FRANKFORD, Del. - At the Indian River High School, approximately 60 students are engaged in JROTC programs, a number that is below the required amount by the US Marine Corps. For that reason, the program is in jeopardy of losing its stripes, and so the school is looking to increase recruitment efforts by this October. 

The U.S. Marine Corps requires that a school has either 100 students enrolled in the program or 10 percent of the total school population. With a population of approximately 850 students, Indian River would need 85 members of JROTC.

Senior John Wharton said it would be emotional if the program were shutdown. 

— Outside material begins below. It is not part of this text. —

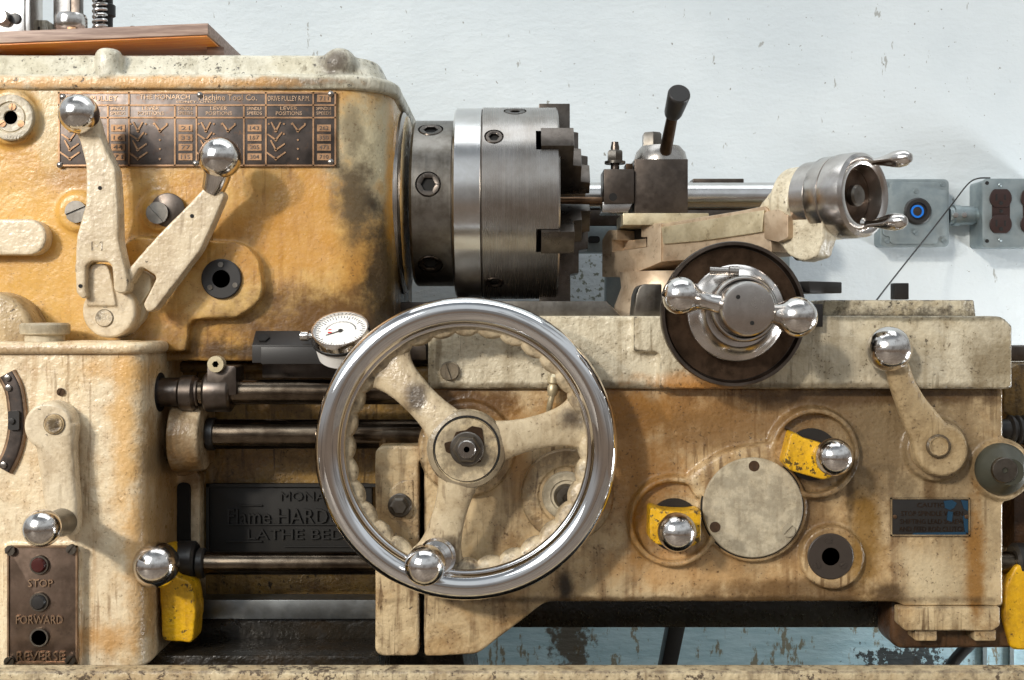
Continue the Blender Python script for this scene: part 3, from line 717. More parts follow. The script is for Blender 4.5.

"This program has been my whole life my last four years," he said. "I stepped foot in this program my freshman year. And I step out on May 20th this year. And I put my full force and effort into this program. And if it fails, I feel like I failed myself." 

The program is currently picking up recruitment efforts, in an attempt to get more people to join. If the school fails to do so, it can convert the unit to a "National Defense Cadet Corps."

The main difference between a Cadet Corps and the JROTC is funding. With the Cadet Crops, the school district would cover all of the instructor salaries, rather than just half, as they do now. Principal Bennett Murray said this would likely mean that one of the two instructors would be let go. Murray said this would be harmful to the program. 

"You almost need that second person to juggle all the different activities," he said. "As well as the instructional leadership that goes on in the classroom itself."

ROTC Instructor Gunnery Sgt. Lester James said that part of the recruitment process would be to dispel the "common misconception" that this program is just for those looking to join the military.

"We go beyond teaching them how to wear a uniform and how to march," he said. "And how to stand at attention. All of those things are important. But we teach kids that when you go to a job interview to look that person in the face. And a firm handshake. And the proper language. 'Yes sir,' 'no sir,' 'thank you.' Those are the things that we teach here that a lot of people don't really see." 

One interesting focus of the recruitment process will be with the number of girls in the program. In 1998, when the program began, there were 30 girls and 35 boys. This year there are just five girls, compared to 54 boys.